The all time low mortgage interest rates over the past few weeks have stimulated demand in refinancing. Increased number of mortgage refinances have been the lifeblood keeping many mortgage and companies going during this time when home sales are so slow. But, it looks like that demand for refinancing, despite the extra low interest rates is waning. Here is a great graph and some information from the Mortgage Daily News, that shows some statistical evidence from the weekly Mortgage Applications Survey.

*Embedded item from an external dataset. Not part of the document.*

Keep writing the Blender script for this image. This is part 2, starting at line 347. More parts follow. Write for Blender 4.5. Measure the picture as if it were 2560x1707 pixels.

Has refi demand topped out? Have purchase apps bottomed? The latter is far less likely than the former. Color from lock desks confirms the slow down in application activity last week, but you tell me; Are you adding new borrowers to your pipeline as fast as you were in late summer? Are you still refinancing clients who’ve just refinanced in the past 20 months? Do you think we’ve hit another peak in refinance demand?Relative to the week before, our loan pricing data shows mortgage rates were actually worse late last week than they were on Wednesday, Thursday, and Friday in the previous week. This implies the MBA received mortgage rate survey data early last week because borrowing costs went on a three day skid heading into the weekend
via Refinance Apps Decline for Third Consecutive Week. Has Demand Topped Out?.
The good news for Utah Real Estate is that it does look like purchase applications are up bit. That means we should see a higher number of home sales over the next few months than we have seen during July and August.